TEMPO.CO, Jakarta - Peraturan Mahkamah Agung (Perma) Nomor 13 Tahun 2016 tentang Hukum Acara Pemidanaan Korporasi telah rampung. Mulai tahun ini, Komisi Pemberantasan Korupsi sudah bisa menjerat korporasi menjadi tersangka.
Penerapan Perma ini diharapkan menambah efek jera bagi pelaku pidana yang berasal dari sektor swasta. Sebab, nyaris semua tindak pidana korupsi melibatkan korporasi.
Namun menurut Wakil Ketua KPK La Ode Muhammad Syarif, Perma tersebut akan sulit diterapkan pada korporasi badan usaha milik negara (BUMN). "Untuk BUMN memang agak susah karena alibi tricky," ujarnya di gedung KPK, Senin, 9 Januari 2017.
Menurut Syarif, lembaga antirasuah kesulitan mendenda BUMN disebabkan oleh keuangan korporasi yang berasal dari negara. "Misalnya saya hukum BNI. BNI kan perusahaan negara, terus uang BNI diambil dan masuk ke Kemenkeu. Ya sama saja, kan sama-sama uang negara. Jadi sama kayak dari kantong kanan masuk ke kantong kiri," kata dia.

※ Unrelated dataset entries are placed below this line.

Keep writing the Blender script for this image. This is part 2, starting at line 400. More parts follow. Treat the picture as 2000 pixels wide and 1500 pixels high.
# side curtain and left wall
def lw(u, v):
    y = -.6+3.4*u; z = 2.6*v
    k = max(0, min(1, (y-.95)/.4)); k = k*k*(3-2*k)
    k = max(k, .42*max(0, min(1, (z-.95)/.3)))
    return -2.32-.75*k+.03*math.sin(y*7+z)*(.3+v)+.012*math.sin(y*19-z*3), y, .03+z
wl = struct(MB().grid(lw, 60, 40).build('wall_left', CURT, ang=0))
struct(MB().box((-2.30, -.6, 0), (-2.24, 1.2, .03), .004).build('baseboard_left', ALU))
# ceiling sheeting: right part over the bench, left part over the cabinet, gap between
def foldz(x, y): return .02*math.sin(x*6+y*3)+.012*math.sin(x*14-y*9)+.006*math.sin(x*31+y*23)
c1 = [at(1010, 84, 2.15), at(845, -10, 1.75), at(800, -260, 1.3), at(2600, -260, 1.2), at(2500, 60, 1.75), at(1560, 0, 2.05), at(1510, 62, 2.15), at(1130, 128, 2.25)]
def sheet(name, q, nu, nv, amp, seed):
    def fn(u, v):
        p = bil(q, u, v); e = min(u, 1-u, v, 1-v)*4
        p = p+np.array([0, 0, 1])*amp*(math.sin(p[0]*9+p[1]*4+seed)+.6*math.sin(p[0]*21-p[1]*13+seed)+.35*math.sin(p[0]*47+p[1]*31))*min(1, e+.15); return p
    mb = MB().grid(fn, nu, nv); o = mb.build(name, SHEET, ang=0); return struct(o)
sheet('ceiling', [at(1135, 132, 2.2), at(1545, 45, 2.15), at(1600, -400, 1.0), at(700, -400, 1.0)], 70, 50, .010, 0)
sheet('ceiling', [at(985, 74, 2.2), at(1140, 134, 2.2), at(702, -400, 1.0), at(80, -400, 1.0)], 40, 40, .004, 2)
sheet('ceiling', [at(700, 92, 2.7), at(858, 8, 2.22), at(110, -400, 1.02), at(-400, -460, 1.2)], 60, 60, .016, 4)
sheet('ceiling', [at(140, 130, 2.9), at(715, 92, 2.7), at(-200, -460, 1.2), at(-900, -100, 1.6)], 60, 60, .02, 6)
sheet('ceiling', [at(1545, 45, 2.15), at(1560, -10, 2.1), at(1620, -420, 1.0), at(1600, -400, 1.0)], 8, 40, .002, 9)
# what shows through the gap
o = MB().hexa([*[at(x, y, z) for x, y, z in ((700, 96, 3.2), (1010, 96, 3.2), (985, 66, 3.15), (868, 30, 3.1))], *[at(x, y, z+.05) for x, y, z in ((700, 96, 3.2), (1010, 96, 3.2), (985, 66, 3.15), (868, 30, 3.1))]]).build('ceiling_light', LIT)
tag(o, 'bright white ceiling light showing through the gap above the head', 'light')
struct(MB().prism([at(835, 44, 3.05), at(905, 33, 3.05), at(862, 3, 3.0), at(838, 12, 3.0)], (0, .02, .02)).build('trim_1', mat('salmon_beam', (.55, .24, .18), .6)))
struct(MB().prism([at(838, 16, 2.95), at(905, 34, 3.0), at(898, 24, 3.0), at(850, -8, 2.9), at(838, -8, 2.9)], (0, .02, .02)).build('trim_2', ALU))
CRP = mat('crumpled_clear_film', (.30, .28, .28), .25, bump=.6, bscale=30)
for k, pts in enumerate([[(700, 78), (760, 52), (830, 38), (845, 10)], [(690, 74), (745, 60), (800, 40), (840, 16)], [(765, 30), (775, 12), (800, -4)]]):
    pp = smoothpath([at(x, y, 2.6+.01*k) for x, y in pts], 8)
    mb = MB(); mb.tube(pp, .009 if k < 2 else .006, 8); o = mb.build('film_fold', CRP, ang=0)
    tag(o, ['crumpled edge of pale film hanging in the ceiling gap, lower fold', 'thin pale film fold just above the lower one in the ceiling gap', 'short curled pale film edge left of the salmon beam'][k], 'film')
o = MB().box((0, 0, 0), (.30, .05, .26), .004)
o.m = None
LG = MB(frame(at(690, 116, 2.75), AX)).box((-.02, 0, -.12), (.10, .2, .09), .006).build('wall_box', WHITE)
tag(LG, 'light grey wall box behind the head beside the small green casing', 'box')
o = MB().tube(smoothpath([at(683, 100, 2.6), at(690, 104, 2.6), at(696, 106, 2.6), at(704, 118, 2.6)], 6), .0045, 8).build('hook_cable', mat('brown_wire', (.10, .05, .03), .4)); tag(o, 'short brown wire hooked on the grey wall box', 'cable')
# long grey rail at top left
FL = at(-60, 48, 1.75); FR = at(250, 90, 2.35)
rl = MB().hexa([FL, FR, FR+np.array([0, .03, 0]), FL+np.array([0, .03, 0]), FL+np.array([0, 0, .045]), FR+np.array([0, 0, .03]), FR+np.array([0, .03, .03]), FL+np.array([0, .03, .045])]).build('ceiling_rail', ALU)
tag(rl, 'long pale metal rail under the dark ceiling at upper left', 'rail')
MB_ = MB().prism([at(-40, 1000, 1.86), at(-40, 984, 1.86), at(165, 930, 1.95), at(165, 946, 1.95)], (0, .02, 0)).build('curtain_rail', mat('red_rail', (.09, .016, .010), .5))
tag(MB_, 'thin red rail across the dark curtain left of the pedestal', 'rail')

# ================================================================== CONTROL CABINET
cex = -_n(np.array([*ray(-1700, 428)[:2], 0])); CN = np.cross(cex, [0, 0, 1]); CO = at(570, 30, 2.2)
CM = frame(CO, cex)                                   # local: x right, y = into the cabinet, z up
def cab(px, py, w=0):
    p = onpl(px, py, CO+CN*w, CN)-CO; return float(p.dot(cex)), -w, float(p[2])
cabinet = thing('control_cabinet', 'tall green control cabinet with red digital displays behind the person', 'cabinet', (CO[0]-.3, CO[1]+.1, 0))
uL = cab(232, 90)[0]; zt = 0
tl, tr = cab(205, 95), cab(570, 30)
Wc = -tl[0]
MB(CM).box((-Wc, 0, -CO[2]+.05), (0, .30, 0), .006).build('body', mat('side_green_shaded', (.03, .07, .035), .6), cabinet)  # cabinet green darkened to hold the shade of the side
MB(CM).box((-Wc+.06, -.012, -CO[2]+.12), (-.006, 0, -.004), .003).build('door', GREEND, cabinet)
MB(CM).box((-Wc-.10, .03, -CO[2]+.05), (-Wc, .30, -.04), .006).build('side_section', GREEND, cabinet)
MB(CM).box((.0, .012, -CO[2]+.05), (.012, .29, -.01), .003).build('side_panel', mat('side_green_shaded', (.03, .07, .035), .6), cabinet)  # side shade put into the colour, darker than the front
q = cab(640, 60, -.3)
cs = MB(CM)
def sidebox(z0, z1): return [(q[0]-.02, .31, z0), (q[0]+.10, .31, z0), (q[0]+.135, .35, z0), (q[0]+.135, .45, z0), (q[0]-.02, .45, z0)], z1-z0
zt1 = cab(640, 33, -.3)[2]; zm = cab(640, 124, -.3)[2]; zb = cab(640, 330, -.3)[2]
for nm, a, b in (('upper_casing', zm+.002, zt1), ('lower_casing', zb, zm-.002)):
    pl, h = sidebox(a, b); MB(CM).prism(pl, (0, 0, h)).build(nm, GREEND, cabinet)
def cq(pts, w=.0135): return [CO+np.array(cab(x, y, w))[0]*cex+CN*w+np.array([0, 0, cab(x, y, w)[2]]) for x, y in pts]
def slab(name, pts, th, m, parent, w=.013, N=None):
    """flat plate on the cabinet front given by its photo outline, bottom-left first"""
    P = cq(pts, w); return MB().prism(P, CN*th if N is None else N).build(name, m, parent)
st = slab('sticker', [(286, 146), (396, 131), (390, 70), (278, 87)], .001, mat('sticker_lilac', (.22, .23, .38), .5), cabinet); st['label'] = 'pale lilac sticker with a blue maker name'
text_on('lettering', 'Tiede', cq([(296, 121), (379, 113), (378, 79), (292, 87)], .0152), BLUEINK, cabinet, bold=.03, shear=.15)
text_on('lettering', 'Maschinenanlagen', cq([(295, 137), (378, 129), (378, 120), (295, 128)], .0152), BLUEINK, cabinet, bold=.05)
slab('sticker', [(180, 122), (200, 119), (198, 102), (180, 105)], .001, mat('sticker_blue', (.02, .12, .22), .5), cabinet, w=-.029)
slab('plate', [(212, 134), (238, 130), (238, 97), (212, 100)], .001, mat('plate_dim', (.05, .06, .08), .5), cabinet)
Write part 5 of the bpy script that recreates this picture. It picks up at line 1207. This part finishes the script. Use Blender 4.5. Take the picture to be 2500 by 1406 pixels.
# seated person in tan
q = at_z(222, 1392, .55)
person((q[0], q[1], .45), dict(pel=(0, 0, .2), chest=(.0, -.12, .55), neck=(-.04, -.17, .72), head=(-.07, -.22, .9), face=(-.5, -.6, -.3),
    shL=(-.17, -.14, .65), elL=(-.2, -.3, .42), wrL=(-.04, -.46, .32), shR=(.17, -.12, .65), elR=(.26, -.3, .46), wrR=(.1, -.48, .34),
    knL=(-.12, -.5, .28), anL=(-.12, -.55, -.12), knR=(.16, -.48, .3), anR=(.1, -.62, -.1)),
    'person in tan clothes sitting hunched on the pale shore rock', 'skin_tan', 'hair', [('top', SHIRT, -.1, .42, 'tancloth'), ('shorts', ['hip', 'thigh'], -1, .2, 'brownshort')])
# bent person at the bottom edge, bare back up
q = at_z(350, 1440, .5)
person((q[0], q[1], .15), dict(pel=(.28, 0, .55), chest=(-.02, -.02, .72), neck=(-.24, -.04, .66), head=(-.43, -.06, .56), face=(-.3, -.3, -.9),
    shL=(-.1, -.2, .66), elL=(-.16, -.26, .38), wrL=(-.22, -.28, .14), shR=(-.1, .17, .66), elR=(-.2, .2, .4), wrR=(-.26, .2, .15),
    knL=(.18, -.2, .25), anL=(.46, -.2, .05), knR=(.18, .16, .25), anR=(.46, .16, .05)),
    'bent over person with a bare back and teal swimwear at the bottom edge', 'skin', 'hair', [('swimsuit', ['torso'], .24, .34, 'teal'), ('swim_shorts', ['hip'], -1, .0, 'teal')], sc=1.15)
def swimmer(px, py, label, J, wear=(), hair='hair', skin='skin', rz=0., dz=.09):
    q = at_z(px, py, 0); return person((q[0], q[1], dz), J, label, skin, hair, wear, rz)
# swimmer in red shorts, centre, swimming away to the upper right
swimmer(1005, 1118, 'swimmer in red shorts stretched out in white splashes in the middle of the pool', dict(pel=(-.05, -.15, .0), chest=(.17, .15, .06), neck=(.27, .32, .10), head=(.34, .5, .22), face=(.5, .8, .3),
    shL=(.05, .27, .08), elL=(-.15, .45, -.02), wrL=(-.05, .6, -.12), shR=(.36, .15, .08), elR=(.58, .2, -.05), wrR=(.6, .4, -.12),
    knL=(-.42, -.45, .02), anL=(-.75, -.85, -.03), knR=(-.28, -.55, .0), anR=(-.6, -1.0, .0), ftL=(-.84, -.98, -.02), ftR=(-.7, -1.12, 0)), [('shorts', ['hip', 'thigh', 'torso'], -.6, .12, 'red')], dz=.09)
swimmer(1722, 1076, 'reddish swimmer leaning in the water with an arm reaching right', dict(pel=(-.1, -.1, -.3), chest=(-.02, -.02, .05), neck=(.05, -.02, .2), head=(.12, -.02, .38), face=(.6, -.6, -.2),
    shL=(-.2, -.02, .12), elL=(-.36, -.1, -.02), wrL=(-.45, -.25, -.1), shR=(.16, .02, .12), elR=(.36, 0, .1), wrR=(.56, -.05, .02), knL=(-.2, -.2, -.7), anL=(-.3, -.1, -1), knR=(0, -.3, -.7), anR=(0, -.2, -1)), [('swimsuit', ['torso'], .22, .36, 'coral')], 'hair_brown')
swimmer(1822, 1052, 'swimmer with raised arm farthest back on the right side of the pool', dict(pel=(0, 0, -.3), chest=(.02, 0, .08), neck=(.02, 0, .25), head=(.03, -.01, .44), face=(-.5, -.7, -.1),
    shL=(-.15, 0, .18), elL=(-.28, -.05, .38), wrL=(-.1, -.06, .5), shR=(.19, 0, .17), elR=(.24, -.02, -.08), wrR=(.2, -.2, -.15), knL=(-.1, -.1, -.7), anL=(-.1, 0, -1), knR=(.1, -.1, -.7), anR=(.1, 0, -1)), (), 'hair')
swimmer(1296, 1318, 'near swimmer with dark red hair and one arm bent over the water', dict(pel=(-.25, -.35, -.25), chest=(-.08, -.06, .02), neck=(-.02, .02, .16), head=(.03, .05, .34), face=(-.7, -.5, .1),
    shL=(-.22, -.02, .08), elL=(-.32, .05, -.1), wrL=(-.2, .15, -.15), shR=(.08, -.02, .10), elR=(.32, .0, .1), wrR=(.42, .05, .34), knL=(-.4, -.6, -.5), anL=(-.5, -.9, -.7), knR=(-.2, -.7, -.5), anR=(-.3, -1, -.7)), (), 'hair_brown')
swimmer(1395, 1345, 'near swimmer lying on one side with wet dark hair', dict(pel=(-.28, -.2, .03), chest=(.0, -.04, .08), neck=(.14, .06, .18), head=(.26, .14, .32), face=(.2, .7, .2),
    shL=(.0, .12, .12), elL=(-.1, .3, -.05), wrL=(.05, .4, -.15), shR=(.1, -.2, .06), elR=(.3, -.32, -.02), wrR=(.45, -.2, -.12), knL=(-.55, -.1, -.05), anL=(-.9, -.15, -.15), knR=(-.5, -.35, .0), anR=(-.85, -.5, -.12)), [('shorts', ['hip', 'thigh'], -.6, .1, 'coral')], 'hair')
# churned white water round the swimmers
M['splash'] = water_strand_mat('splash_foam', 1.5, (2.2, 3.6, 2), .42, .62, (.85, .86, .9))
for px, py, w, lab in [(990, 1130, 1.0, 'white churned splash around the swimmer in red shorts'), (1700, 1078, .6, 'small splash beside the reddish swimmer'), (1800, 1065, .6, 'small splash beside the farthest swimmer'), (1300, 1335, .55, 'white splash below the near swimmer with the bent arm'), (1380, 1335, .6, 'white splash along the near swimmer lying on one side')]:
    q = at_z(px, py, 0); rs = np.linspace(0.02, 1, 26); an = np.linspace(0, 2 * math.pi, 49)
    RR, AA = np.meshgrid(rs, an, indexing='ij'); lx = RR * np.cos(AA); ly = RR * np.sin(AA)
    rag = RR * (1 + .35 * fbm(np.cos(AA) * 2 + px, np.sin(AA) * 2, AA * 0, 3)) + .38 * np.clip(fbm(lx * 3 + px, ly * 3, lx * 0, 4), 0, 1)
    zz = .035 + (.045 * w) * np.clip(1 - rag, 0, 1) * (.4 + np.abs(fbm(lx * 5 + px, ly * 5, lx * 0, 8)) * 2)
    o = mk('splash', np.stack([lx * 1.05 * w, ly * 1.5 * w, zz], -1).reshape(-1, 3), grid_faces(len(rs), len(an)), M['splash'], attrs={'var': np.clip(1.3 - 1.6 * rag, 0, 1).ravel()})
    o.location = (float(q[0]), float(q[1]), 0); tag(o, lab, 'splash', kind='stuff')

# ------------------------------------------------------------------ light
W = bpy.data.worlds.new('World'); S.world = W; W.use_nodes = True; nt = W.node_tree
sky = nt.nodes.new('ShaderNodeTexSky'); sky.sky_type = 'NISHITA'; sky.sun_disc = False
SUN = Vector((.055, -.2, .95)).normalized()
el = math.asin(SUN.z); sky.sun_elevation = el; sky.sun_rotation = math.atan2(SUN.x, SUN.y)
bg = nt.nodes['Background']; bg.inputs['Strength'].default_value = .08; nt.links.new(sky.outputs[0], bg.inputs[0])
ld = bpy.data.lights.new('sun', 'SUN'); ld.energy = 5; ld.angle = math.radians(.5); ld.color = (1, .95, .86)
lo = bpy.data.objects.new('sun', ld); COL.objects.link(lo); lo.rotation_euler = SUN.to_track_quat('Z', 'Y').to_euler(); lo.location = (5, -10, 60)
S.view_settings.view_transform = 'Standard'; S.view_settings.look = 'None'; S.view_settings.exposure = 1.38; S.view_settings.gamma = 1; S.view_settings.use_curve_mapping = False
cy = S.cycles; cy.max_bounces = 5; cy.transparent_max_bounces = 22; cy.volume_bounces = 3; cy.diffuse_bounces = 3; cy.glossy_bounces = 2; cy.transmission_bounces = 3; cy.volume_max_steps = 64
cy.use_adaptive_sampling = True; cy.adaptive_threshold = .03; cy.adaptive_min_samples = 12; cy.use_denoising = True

Syarif meyakini korupsi yang dilakukan orang-orang BUMN untuk kepentingan oknum tertentu dan hanya dinikmati oleh individu-individunya. Korupsi itu bukan untuk kepentingan korporasi seperti yang dilakukan beberapa korporasi swasta lain. Untuk itu, kata Syarif, KPK saat ini akan fokus menyasar korporasi dari kalangan swasta.
Syarif tak menyebutkan korporasi mana yang masuk radar KPK. Namun, dia memastikan lembaganya akan menindak semua korporasi yang melakukan tindak pidana korupsi.